テリー・フーリーを観ていると “思想なき思想家” という文言が脳裏に浮かぶ。彼の父親は社会主義者で選挙にも立候補。そんな父をもち、街では各種の思想家や活動家によって揉め事に巻き込まれ、王立アルスター警備隊(北アイルランドの警察組織)の横暴さに振り回される。人々が細かく分断され、考えの違いから諍いを起こす世界はもうたくさん。「各自の思想は違っても、音楽を楽しむときはそれを放棄しよう」「人々をひとつにできるのは音楽だ」それが彼の思想。

生活者は “生計を立てるにあたっての実情” を、思想家は “信じていること” を優先する。出会った当時は輝いていた妻ルースの表情が次第に曇っていく。赤ん坊とテリーと家族として生きていきたかったが、テリーにとっては音楽でつながった多くの人たちも家族だった。

“何かに夢中な男” は魅力的だが、彼は大きな成功を掴むことがない。しかし関わった人たちの記憶には刻まれている。暴行を受けたテリーに彼の父は言う。

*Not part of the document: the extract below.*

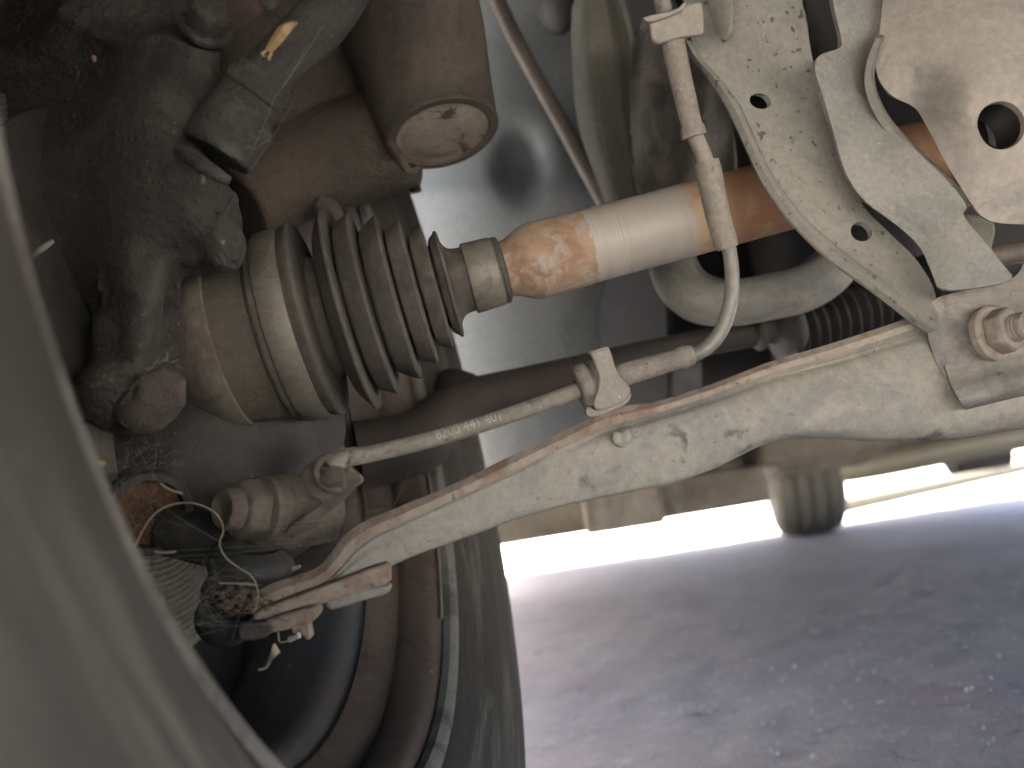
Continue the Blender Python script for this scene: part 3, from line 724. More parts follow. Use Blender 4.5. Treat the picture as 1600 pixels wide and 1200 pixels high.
g = G(); prism(g, [(455, 975), (482, 968), (484, 985), (487, 998), (478, 1001), (470, 990), (456, 992)], lambda x, y: .350, .006); obj('rivet_end', g, M['flange'], ca, bevel=.001)
# rubber bush at the inboard end
g = G(); lathe(g, P(1500, 570, .415), V(.86, -.26, -.44), smooth_prof([(-.024, .0), (-.024, .016), (-.018, .0225), (-.008, .0235), (0, .0215), (.006, .0175), (.008, .01)], 26), n=50); obj('rubber_bush', g, M['plate'], ca)
# ball joint
bj = thing('ball_joint', 'black rubber booted ball joint at the outer end of the control arm', 'ball joint', P(360, 990, .37))
bax = V(-.12, .98, .1); b0 = P(392, 868, .372)
g = G(); lathe(g, b0, bax, smooth_prof([(-.004, .012), (0, .0165), (.004, .0178), (.008, .0165), (.011, .0172), (.015, .0188), (.020, .0180), (.024, .015), (.026, .012)], 40), n=50, jit=.03); obj('rubber_boot', g, M['bellow'], bj)
g = G(); prism(g, [(318, 905), (345, 890), (385, 905), (405, 950), (400, 1000), (350, 1003), (326, 992), (316, 950)], lambda x, y: .358, .03); blob(g, P(355, 965, .372), (.0135, .012, .014)); obj('housing', g, M['shield'], bj, remesh=.0016, sm=4)
g = G(); tube(g, [P(398, 886, .392), P(380, 940, .39)], .010, n=16); obj('stud', g, M['castlow'], bj)

# ================================================================== SENSOR CABLE
sc = thing('sensor_cable', 'grey sensor cable with sleeves and faint white lettering crossing above the control arm', 'cable', P(945, 600, .39))
CP = [(516, 733, .358), (532, 719, .361), (580, 709, .369), (640, 695, .373), (700, 679, .377), (770, 657, .381), (840, 633, .384), (890, 615, .386), (925, 602, .387)]
cpts = catmull([P(*c) for c in CP], 80)
g = G(); tube(g, cpts, [mm(14.2, .373)]*10+[mm(13.2, .377)]*70, n=20); obj('cable', g, M['cable'], sc)
# lettering, wrapped on the cable
cu = bpy.data.curves.new('lettering', 'FONT'); cu.body = '8200 441 401'; cu.size = 1; cu.resolution_u = 3
to = bpy.data.objects.new('tmp_text', cu); COL.objects.link(to); dg = bpy.context.evaluated_depsgraph_get(); dg.update()
tm = bpy.data.meshes.new_from_object(to.evaluated_get(dg)); bpy.data.objects.remove(to)
bm = bmesh.new(); bm.from_mesh(tm)
bmesh.ops.triangulate(bm, faces=bm.faces); bmesh.ops.subdivide_edges(bm, edges=bm.edges, cuts=1)
xs = [v.co.x for v in bm.verts]; x0, x1 = min(xs), max(xs)
cum = [0]
for i in range(1, len(cpts)): cum.append(cum[-1]+(cpts[i]-cpts[i-1]).length)
def pxx(p): d = p-CAM; return CX+F_PX*d.dot(RIGHT)/d.dot(FWD)
pxs = [pxx(p) for p in cpts]; L0, L1 = np.interp(680, pxs, cum), np.interp(781, pxs, cum)
hgt_ = mm(17, .377); g = G(); tv = []
rc = mm(13.2, .377)
for v in bm.verts:
    L = L0+(v.co.x-x0)/(x1-x0)*(L1-L0); i = min(len(cum)-2, max(0, int(np.searchsorted(cum, L))-1)); u = (L-cum[i])/(cum[i+1]-cum[i])
    c = cpts[i].lerp(cpts[i+1], u); d = (cpts[i+1]-cpts[i]).normalized()
    tocam = (CAM-c); tocam = (tocam-d*tocam.dot(d)).normalized(); upv = tocam.cross(d).normalized()
    if upv.dot(UP) < 0: upv = -upv
    an = (v.co.y-.12)/.7*hgt_/rc
    tv.append(c+(tocam*math.cos(an)+upv*math.sin(an))*(rc+.00018))
g.add(tv, [tuple(v.index for v in f.verts) for f in bm.faces]); bm.free()
obj('lettering', g, M['white'], sc, smooth=False, label='faint white number 8200 441 401')
# sleeve right of the clip, bare hose bend, long sleeve, upper hose
g = G(); pts = catmull([P(930, 600, .387), P(985, 582, .389), P(1040, 566, .391), P(1082, 554, .392)], 26)
tube(g, pts, [mm(q, .39) for q in np.interp(range(26), [0, 14, 21, 23, 25], [20, 17.5, 16.5, 18.5, 15.5])], n=22); obj('sleeve', g, M['sleeve'], sc)
g = G(); tube(g, [P(1070, 557, .392), P(1096, 549, .392), P(1122, 524, .392), P(1138, 486, .392), P(1144, 440, .393), P(1141, 400, .394), P(1136, 375, .395)], mm(11.5, .392), n=20, samples=50); obj('hose_bend', g, M['hose'], sc)
g = G(); pts = catmull([P(1104, 252, .390), P(1112, 290, .391), P(1124, 345, .392), P(1137, 388, .393)], 24)
tube(g, pts, [mm(q, .396) for q in np.interp(range(24), [0, 2, 21, 23], [18.5, 20, 18.5, 16])], n=22); obj('sleeve', g, M['sleeve'], sc)
g = G(); tube(g, [P(1080, 200, .388), P(1098, 240, .389), P(1108, 270, .390)], mm(12.5, .4), n=18, samples=12); obj('hose_neck', g, M['cable'], sc)
g = G(); pts = catmull([P(1046, 30, .386), P(1056, 90, .386), P(1070, 150, .386), P(1085, 214, .388)], 30)
tube(g, pts, [mm(q, .403) for q in np.interp(range(30), [0, 10, 26, 27, 29], [18, 17.5, 15.5, 18.5, 19])], n=22); obj('sleeve', g, M['sleeve'], sc)
g = G(); tube(g, [P(1025, -60, .388), P(1034, 0, .387), P(1042, 34, .386)], mm(12, .41), n=18, samples=10); obj('hose_neck', g, M['cable'], sc)
# grommet left of the clip
gx = (cpts[-1]-cpts[-6]).normalized()
def lobe(c, r, s): return (s, r)
g = G(); c_ = P(921, 603, .387)
lathe(g, c_, gx, smooth_prof([(-.0055, .0045), (-.0055, .0075), (-.0045, .0098), (-.002, .0108), (.0005, .0105), (.001, .0088), (.002, .0085), (.003, .0105), (.006, .0105)], 30), n=40, jit=.05); obj('grommet', g, M['cable'], sc)
g = G(); blob(g, P(519, 734, .358), (.0034, .0034, .004)); lathe(g, P(516, 733, .359), V(.05, -.85, -.45), smooth_prof([(-.005, .0062), (-.002, .0066), (.0, .0054), (.002, .0048), (.003, .0038), (.002, .0024)], 18), n=30); obj('end_plug', g, M['castlow'], sc)

# clip that holds the cable to the arm
cc = thing('cable_clip', 'square pale clip gripping the cable on top of the control arm', 'clip', P(940, 650, .38))
zt = lambda x, y: .3745+(x-940)*.00002+(600-y)*.00003
g = G(); prism(g, [(921, 549), (949, 541), (954, 546), (964, 582), (985, 604), (986, 614), (972, 630), (934, 643), (926, 630), (938, 596), (930, 566)], zt, .0025); obj('strap', g, M['clip'], cc, bevel=.0007)
g = G(); prism(g, [(934, 643), (972, 629), (988, 612), (984, 626), (974, 634), (935, 650), (920, 652), (914, 644), (918, 634)], lambda x, y: .376, .010); obj('foot', g, M['clip'], cc, bevel=.0009)
g = G(); prism(g, [(921, 549), (949, 541), (952, 544), (924, 553)], lambda x, y: .3735, .012, it=0); obj('strap_top', g, M['clip'], cc, bevel=.0005)
g = G(); prism(g, [(912, 664), (930, 645), (975, 632), (1030, 629), (985, 648), (950, 662), (915, 684)], lambda x, y: .388, .004); obj('mounting_tab', g, M['clip'], cc, bevel=.0008)

# bracket at the outer end of the cable
kb = thing('cable_bracket', 'small brown folded bracket carrying the outer end of the cable', 'bracket', P(510, 790, .375))
zk = lambda x, y: .3625-(x-500)*.00003
g = G(); prism(g, [(466, 736), (498, 715), (533, 694), (541, 705), (546, 730), (562, 741), (569, 752), (548, 766), (522, 790), (492, 818), (452, 840), (443, 830), (482, 800), (502, 786), (497, 780), (486, 781)], zk, .003); obj('bracket_plate', g, M['boltbrown'], kb, bevel=.0009)
g = G(); tube(g, [P(560, 744, .364), P(535, 770, .366), P(500, 800, .368), P(455, 836, .372)], [.0022, .0025, .0024, .002], n=10, samples=16); obj('bracket_edge', g, M['boltbrown'], kb)
g = G(); tube(g, [P(533, 768, .3585), P(505, 756, .357), P(495, 740, .3565), P(500, 722, .357), P(514, 713, .359), P(530, 712, .362)], [.0016, .0018, .0019, .0019, .0018, .0015], n=10, samples=26)
tube(g, [P(534, 734, .358), P(538, 748, .3585), P(536, 760, .359)], .0012, n=8, samples=8); obj('clip_loop', g, M['boltbrown'], kb)

# block above, on the hose
hb = thing('hose_block', 'folded square holder gripping the hose at the top of the frame', 'hose holder', P(1056, 70, .40))
g = G(); prism(g, [(1013, 27), (1094, 0), (1098, 8), (1101, 50), (1092, 54), (1062, 57), (1020, 70)], lambda x, y: .379, .0035, it=1); obj('front_plate', g, M['clip'], hb, bevel=.0008)
g = G(); prism(g, [(1003, 26), (1056, 16), (1070, 2), (1074, 5), (1064, 18), (1020, 34), (1010, 33)], lambda x, y: .3765, .012, it=1); obj('top_lip', g, M['clip'], hb, bevel=.0007)

# ================================================================== SUBFRAME
sf = thing('subframe', 'large grey pressed steel subframe with round holes at the right', 'subframe', P(1350, 450, .45))
ZA, ZB, ZC = -.036, -.032, -.02
g = G()
relief(g, [(1078, 70), (1060, -60), (1250, -60), (1252, 0), (1263, 60), (1276, 122), (1296, 190), (1318, 262), (1346, 322), (1392, 366), (1432, 404), (1462, 452), (1470, 520), (1440, 505), (1378, 455), (1306, 405), (1252, 352), (1200, 286), (1166, 214), (1140, 158), (1104, 104)],
       [(x, y, z+ZA) for x, y, z in [(1078, 70, .440), (1250, -60, .452), (1060, -60, .452), (1150, 0, .447), (1255, 20, .445), (1225, 40, .452), (1276, 122, .449), (1240, 130, .452), (1180, 120, .442), (1140, 158, .436), (1296, 190, .449), (1240, 220, .442), (1200, 286, .432), (1346, 322, .446), (1320, 330, .440), (1262, 330, .431), (1306, 405, .428), (1392, 366, .446), (1370, 410, .434), (1432, 404, .446), (1462, 452, .442), (1420, 450, .432), (1378, 455, .424), (1440, 505, .424), (1318, 262, .447)]],
       thick=.003, holes=[ell(1188, 158, 17, 12, 12), ell(1346, 362, 17, 15, 20)], step=13)
obj('left_pressing', g, M['sub'], sf)
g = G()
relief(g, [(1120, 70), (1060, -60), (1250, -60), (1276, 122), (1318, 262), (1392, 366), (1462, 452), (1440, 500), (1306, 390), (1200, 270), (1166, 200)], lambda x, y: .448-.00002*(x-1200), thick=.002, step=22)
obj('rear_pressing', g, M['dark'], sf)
# turned edge of that pressing
oE = [(1062, 62), (1074, 84), (1100, 116), (1132, 166), (1158, 220), (1192, 292), (1244, 360), (1300, 412), (1374, 466), (1428, 508), (1448, 522)]
iE = [(1080, 64), (1094, 88), (1122, 118), (1154, 160), (1178, 212), (1212, 280), (1264, 342), (1318, 392), (1390, 442), (1444, 488), (1458, 502)]
ze = lambda x: float(np.interp(x, [1060, 1140, 1200, 1300, 1380, 1450], [.398, .393, .390, .388, .388, .390]))
mE = [((a[0]+b[0])/2, (a[1]+b[1])/2) for a, b in zip(oE, iE)]
g = G(); rails(g, [[P(x, y, ze(x)+.006) for x, y in oE], [P(x, y, ze(x)+.0012) for x, y in [((a[0]*.8+b[0]*.2), (a[1]*.8+b[1]*.2)) for a, b in zip(oE, iE)]], [P(x, y, ze(x)) for x, y in mE], [P(x, y, ze(x)+.0015) for x, y in [((a[0]*.2+b[0]*.8), (a[1]*.2+b[1]*.8)) for a, b in zip(oE, iE)]], [P(x, y, ze(x)+.010) for x, y in iE], [P(x+4, y-3, ze(x)+.045) for x, y in iE]], nu=70, sub=3, thick=.003, smooth_across=True)
obj('turned_edge', g, M['sub'], sf)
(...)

「本当の勝利は他人が決めるものじゃない」

やがて北アイルランドはパンクの最後の聖地と言われるようになり、資金難に陥った “GOOD VIBRATIONS” は2000人収容のアルスター・ホールで、地元パンクバンドを一堂に会してライブイベントを開催。イベントは最高の盛り上がり。収支はやはり大赤字。

人生はラクじゃない。それでもその人にしか生きられない人生がある。羅針盤が示す道を行け。人生の折々に私も同様の事を思うのだが、やがて忘れてしまう。そんなことを思う映画。

  • 北アイルランド紛争はその後さらに20年近く続き、約3000人が命を落とした。
  • “GOOD VIBRATIONS” は1982年に閉店。その後も開店と閉店を繰り返す。
  • 映画の最後で「ザ・クラッシュ」のジョー・ストラマーによるアルスター・ホールイベントへの賛辞が紹介されている。
  • イベントでテリーの歌う “Laugh at me”(ソニー・ボノ) が彼の人生を代弁している。